Out of respect for what her sister had done for her, Lisa tried not to enjoy the motorbike too much.


  1. Well done. It's funny...not getting your ass kicked into Piper's Creek, but a lot of the rest of it was. Great imagery. I could see it all.

  2. I love the way this started with an almost Enid Blyton feel until the sisters got really hacked off with each other. I could feel the antagonism rising as Lisa's genuine fear of her older sister increased. Your description of the web being torn as they'd opened the boathouse followed by the rapid descent of the beast in its furious bid to exact revenge was a great touch.

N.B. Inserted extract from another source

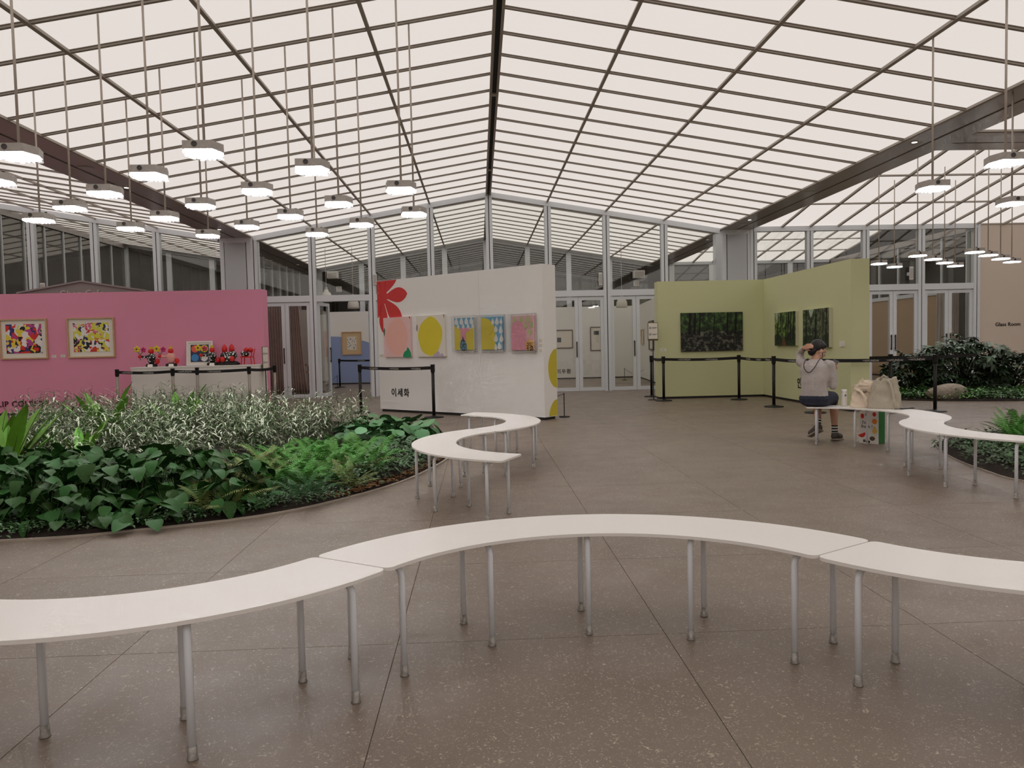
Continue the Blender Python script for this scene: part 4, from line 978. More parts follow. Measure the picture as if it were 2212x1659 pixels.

    Hair, well and truly standing on end time. Excellent.

  3. You could have ended that much worse! and I thank you that you didn't. I read this as fast as those little buggers can crawl. Nice penning!

  4. Thanks for checking out the story guys.

    Mark - glad you saw the funny side of siblings

    Lily - ditto for the dark side. :)

    Erin - I was so close to having this go from creepy to horrible, but the story wants what the story wants.

  5. Great story, Chris, and I think you took it to the right conclusion. Nice writing!

    Read your story on Lily's blog. Great! I've been busy of late working in the middle of nowhere but her words were perfect for The Two Blokes. Maybe I'll write one up tonight.

  6. P.s. Ive left a comment on Lily's blog. It's not aimed at you, but I noticed Sue's comment and it got under my skin a tad. It's for her.